PHP, the programming language used in over 80% of the world’s websites, is demonstrating increasing vulnerability.

According to F5 Labs’ data partner Loryka, 81% of malicious traffic monitored in the wild in 2018 was PHP-related, representing a 23% rise compared to 2017.

Monitoring focused on initial reconnaissance campaigns looking for admin surfaces to compromise as part of a broader attack chain.

Featuring in the first instalment F5 Lab’s Application Protection Report 2019, the research also notes that PHP accounted for 68% of all of 2018’s published exploits on the Exploit Database.

“The volume and relentless nature of PHP exploits are alarming but unsurprising,” says Sander Vinberg, threat research evangelist at F5 Labs.

“Based on our research, we predict that it will remain one of the Internet’s weakest links and broadest attack surfaces for the foreseeable future.”

As a part of its analysis, F5 Labs also shed light on specific PHP attack tactics.

Loryka’s sensors identify connection attempts and capture data such as source IP and target URL. Attackers often cycle through billions of targets looking for opportunities to attack, so the target domain or IP address is not significant.

However, the back half of the target URL contains the target file or path. This is the specific location on a web server that the attacker is targeting across all their target IPs. It also reveals a lot about an attacker’s goals and tactics.

For example, Loryka noted that a huge portion of traffic focused on just seven paths or filenames. All seven are commonly used for managing phpMyAdmin (also known as PMA), which is a PHP web application used for managing MySQL databases.

A massive 42% of the 1,5-million unique events targeting more than 100 000 different URL were aimed at one of the following:

* www.example.com/PMA2011/

* www.example.com/pma2011/

* www.example.com/PMA2012/

* www.example.com/phpmyadmin3/

* www.example.com/pma2012/

* www.example.com/phpmyadmin4/

* www.example.com/phpmyadmin2/

The traffic volume targeting these was found to be almost identical from path to path, with less than a 3% difference between most and least frequent volume. The timing of the campaigns targeting these paths was also close to identical, with traffic spiking in coordination.

On closer inspection, F5 Labs discovered that 87% of the traffic pointed at the common phpMyAdmin paths stemmed from just two IPs out of the 66 000 IPs hitting Loryka’s sensors. These two IPs represented 37% of all monitored traffic in 2018. All traffic from the compromised IPs pointed at the seven PMA paths. No other single IP matched this volume of traffic or replicated its patterns – even when targeting the same paths.

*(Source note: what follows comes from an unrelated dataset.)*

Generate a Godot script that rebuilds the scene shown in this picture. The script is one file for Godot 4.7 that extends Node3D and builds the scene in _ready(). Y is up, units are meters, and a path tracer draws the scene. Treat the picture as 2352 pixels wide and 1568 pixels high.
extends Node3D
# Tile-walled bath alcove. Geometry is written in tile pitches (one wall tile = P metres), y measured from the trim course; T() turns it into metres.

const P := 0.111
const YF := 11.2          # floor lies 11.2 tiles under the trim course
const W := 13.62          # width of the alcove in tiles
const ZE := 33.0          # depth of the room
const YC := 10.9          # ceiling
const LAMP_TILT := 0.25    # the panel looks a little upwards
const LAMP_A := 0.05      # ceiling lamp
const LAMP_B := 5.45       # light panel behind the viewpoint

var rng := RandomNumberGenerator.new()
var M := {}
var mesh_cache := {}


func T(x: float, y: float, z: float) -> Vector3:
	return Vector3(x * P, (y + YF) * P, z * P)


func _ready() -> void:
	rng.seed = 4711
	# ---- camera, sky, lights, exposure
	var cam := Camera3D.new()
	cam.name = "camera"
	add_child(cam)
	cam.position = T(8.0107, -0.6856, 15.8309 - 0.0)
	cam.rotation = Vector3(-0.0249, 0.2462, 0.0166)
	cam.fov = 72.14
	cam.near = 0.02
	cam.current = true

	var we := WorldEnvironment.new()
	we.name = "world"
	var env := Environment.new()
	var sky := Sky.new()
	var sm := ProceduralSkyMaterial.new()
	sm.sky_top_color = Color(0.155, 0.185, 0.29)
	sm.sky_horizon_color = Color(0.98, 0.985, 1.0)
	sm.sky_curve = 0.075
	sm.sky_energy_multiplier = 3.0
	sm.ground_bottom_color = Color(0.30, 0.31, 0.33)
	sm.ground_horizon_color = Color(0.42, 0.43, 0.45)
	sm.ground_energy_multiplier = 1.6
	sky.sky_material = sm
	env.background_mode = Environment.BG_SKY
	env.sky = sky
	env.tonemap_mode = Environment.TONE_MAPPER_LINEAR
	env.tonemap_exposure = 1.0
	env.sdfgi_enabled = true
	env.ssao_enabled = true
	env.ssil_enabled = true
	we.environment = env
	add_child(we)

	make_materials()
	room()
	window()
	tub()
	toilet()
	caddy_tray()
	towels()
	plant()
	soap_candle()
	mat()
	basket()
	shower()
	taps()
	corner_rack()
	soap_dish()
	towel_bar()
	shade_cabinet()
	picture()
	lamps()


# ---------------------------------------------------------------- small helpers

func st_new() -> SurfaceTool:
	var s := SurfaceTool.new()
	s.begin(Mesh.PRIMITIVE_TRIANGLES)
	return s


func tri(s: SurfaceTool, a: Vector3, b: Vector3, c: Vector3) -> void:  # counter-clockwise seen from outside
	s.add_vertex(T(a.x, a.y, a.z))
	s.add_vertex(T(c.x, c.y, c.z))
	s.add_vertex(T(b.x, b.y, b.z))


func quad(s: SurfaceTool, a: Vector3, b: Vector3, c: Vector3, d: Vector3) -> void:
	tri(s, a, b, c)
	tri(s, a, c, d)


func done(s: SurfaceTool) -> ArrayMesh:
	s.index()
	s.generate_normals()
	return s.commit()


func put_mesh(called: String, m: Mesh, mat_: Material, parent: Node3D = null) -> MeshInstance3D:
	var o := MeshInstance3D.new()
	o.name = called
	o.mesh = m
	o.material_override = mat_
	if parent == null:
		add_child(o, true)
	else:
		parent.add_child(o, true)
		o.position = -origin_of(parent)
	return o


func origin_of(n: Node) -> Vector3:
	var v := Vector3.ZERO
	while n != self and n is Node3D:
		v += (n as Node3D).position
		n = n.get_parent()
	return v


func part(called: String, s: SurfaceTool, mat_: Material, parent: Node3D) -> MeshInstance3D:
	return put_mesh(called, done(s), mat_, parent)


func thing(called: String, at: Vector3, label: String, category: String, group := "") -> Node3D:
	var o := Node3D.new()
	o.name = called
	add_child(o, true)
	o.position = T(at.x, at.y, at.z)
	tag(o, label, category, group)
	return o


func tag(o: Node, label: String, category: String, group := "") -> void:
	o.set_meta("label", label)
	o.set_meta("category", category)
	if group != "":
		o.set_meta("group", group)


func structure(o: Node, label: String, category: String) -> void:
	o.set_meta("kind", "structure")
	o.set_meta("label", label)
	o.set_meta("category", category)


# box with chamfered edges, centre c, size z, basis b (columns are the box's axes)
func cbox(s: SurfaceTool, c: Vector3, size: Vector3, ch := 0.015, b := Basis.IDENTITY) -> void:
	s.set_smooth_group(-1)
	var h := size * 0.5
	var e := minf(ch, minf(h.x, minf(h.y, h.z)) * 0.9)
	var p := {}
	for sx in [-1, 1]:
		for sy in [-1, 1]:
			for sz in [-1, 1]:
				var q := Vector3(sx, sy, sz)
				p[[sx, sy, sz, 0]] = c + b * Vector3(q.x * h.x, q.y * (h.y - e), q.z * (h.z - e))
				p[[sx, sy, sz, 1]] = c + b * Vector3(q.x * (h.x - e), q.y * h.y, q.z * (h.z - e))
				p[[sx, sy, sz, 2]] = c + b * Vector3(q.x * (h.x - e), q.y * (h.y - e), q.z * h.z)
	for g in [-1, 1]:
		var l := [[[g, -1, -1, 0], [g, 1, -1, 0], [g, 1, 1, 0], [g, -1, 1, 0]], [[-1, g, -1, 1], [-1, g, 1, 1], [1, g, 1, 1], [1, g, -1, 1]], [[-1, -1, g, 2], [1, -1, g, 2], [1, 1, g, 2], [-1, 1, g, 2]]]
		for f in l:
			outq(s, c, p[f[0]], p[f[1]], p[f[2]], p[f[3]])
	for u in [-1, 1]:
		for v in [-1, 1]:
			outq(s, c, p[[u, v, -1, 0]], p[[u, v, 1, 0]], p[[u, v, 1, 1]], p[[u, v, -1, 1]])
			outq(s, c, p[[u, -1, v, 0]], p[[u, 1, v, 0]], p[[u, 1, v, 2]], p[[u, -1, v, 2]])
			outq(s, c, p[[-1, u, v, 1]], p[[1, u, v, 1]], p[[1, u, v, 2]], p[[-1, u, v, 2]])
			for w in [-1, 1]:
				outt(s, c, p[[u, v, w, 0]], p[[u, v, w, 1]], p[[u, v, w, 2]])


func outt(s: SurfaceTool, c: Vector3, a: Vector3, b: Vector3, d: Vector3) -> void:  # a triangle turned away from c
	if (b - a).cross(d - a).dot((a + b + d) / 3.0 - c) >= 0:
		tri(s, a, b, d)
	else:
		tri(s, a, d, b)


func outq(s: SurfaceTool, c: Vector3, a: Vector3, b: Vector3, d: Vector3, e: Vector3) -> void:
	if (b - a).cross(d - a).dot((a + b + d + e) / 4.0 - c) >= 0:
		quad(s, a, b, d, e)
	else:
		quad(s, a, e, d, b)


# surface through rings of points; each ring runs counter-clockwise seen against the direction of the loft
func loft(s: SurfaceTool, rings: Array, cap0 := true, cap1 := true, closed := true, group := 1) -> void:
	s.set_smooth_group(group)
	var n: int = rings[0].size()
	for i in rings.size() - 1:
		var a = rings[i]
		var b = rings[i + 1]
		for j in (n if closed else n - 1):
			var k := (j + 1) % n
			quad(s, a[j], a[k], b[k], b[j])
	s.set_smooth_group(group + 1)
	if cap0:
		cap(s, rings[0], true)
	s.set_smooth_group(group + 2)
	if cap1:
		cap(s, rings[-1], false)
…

Interestingly, the two IPs came from systems based on a North American university campus.

“Basically, unknown actors used a small number of compromised systems on university networks to look for specific targets: old and probably neglected MySQL databases with weak authentication,” Vinberg explains.

“These actors have defined a narrow set of target parameters but are scanning the entire web from a small number of addresses – and are not trying too hard to cover their tracks. Given that SQL injection was the most common PHP attack, it seems that the threat landscape is going to look similar this year.”

Vinberg adds that mitigating the risk from these kind of campaigns should be relatively straightforward – provided system owners are aware of what is on their network.

“Whitelisting authentication pages for admin surfaces is an easy way to prevent a recon campaign of this nature from escalating,” he says.

“A robust access control program with strong passwords or multifactor authentication would also mitigate the risk of credential stuffing or escalation from a phishing campaign that might follow reconnaissance activities.”